Nick Allan: Está muito claro que veremos uma política externa cada vez mais vocal. O Brasil sempre foi uma voz importante na comunidade internacional e as pessoas querem ouvi-lo quando pensam em América Latina. Veremos um presidente mais ativo nesse sentido e um exemplo disso está no reconhecimento de Juan Guaidó como presidente da Venezuela. Isso mostra que o país quer ter alguma influência na região.

Na política doméstica, as indicações aos ministérios, como Paulo Guedes à frente da equipe econômica, e Sergio Moro na Justiça, foram bem recebidas por governos como Chile e Colômbia. Então, acredito que vamos ver mais do Brasil e isso é importante, já que é um parceiro comercial fundamental para os países da região.

O Mercosul foi severamente criticado pelo presidente Bolsonaro durante a campanha presidencial. Como os investidores estão olhando para o futuro da integração econômica na América Latina?
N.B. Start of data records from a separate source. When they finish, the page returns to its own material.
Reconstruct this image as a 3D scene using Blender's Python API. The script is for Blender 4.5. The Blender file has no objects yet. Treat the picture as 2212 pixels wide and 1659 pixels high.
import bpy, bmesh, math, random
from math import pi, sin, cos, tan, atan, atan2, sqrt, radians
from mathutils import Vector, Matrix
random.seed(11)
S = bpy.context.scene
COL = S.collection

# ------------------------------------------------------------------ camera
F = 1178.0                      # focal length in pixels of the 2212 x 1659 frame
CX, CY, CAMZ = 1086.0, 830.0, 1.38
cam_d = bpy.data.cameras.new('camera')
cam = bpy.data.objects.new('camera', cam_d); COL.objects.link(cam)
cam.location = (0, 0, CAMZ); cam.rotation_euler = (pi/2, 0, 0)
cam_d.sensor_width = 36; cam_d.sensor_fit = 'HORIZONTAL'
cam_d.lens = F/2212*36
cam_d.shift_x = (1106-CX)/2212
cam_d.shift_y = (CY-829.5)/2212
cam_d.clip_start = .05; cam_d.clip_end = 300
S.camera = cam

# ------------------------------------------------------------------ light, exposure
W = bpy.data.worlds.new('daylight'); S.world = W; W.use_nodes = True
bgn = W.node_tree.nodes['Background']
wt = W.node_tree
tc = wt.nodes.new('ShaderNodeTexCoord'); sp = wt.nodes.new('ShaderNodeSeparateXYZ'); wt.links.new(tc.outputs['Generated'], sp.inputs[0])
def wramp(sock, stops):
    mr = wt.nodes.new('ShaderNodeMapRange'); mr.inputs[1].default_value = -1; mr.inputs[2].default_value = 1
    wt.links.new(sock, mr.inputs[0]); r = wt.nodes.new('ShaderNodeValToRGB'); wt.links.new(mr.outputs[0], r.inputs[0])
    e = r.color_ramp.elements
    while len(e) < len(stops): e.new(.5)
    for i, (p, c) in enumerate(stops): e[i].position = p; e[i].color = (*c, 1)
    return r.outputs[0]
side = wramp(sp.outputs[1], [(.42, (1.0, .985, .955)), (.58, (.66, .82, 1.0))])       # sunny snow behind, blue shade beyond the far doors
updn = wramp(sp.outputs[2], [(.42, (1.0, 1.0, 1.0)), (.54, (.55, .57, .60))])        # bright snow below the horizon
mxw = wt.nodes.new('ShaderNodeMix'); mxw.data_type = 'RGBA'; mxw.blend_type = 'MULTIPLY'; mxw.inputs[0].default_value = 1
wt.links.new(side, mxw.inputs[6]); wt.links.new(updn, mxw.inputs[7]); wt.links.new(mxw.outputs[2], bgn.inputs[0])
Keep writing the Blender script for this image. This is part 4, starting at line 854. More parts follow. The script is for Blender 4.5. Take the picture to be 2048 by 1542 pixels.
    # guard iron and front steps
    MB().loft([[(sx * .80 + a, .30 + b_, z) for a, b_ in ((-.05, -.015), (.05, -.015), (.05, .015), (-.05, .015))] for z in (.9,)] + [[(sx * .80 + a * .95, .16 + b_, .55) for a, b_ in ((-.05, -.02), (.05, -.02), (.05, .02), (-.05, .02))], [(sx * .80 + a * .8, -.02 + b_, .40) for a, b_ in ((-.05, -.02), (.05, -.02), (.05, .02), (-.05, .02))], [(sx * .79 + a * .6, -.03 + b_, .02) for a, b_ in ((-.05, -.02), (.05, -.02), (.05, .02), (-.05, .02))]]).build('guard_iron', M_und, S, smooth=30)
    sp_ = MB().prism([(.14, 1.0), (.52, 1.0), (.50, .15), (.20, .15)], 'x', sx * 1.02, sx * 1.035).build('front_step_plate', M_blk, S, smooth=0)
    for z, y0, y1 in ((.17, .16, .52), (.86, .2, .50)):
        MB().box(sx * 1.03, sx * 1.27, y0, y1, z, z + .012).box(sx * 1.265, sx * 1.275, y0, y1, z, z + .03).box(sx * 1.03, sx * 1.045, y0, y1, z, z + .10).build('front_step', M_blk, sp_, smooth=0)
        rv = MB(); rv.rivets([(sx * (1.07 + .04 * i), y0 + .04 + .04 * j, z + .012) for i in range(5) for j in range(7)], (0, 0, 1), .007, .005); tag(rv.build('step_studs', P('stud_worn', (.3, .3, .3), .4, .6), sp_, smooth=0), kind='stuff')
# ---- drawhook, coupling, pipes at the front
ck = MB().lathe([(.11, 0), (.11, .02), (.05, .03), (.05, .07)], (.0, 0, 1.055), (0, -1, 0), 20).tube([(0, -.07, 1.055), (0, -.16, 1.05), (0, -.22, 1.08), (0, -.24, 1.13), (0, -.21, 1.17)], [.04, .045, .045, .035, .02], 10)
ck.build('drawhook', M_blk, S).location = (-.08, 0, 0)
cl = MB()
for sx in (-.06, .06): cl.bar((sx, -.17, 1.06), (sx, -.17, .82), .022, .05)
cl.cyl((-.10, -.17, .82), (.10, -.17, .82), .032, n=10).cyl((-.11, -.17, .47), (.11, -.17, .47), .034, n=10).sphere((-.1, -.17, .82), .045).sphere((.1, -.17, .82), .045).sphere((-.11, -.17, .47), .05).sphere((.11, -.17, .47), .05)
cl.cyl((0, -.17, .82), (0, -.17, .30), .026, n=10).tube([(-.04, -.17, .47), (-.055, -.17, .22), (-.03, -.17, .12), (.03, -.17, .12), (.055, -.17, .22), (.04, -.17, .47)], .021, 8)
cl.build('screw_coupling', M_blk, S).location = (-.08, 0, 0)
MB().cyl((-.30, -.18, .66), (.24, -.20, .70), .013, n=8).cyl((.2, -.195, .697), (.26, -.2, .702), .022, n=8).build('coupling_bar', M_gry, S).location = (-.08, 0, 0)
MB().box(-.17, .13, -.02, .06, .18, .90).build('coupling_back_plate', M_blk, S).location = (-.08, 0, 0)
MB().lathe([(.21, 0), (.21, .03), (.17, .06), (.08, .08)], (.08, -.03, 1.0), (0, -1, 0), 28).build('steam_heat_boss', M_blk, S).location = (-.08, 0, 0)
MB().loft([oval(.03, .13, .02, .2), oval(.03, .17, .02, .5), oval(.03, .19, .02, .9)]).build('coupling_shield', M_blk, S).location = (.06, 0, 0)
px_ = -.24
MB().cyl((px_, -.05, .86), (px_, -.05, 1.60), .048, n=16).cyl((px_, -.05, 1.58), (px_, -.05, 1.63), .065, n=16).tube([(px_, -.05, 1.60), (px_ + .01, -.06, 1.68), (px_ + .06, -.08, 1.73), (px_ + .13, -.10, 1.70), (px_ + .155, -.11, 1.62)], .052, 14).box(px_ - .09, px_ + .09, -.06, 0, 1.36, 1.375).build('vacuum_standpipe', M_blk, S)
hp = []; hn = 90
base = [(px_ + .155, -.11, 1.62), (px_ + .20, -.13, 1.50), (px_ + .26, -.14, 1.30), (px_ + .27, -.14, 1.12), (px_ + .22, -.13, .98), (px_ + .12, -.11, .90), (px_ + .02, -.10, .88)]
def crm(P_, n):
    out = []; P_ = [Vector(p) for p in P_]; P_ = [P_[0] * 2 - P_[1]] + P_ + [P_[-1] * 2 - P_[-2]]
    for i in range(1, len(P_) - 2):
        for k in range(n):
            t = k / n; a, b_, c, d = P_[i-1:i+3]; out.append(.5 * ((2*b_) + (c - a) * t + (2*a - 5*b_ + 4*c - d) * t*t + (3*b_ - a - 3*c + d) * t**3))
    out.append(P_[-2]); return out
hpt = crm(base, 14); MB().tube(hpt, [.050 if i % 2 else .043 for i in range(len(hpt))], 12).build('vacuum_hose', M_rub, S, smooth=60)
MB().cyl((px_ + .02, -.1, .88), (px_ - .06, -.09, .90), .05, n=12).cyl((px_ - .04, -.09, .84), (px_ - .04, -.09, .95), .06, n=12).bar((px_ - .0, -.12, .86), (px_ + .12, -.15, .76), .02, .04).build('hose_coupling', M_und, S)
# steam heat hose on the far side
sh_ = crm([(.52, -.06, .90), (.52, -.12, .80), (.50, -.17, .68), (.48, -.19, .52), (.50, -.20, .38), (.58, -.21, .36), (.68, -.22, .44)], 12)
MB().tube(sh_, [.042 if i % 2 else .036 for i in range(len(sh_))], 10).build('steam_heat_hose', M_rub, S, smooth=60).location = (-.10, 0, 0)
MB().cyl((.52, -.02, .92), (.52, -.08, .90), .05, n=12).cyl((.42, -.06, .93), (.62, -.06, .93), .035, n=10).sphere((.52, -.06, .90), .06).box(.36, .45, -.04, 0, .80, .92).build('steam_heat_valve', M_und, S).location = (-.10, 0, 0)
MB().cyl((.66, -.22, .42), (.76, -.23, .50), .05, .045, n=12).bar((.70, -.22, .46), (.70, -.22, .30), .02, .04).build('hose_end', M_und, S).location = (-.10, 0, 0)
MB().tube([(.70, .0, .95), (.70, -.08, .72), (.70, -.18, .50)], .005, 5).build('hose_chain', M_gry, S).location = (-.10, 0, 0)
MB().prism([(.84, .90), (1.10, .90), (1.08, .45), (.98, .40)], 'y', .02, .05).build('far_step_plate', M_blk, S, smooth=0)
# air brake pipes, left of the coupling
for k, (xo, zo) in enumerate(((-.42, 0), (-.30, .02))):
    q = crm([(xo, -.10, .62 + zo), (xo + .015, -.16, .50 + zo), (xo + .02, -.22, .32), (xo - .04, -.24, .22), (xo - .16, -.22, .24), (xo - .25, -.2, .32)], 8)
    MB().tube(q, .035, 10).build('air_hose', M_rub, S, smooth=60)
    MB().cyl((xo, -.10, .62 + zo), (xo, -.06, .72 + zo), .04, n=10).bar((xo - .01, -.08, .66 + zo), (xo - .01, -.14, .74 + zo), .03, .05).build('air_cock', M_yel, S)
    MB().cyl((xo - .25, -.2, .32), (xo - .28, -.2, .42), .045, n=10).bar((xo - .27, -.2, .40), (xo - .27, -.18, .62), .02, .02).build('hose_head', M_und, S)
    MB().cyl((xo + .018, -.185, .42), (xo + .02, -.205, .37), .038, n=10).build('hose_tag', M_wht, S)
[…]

Nick Allan: Políticas de integração econômica em todo o mundo podem se beneficiar de um novo olhar. É o que vimos com os Estados Unidos e o Nafta (Tratado Norte-Americano de Livre Comércio): o presidente Trump fez muito barulho, negociou apenas alguns termos e mudou o nome da tratativa para Acordo Estados Unidos-México-Canadá. No fim, o acordo sobreviveu.

Isso mostra que políticos falam muito durante a campanha, mas os desafios de remodelar um acordo como o Mercosul são enormes, especialmente quando lembramos que um parceiro fundamental nisso, a Argentina, vive uma severa crise.

Eu não acredito em um grande movimento e não acho que os investidores estão preocupados com isso. O foco está nas reformas políticas no Brasil e, vamos ser honestos, a ação está toda aqui.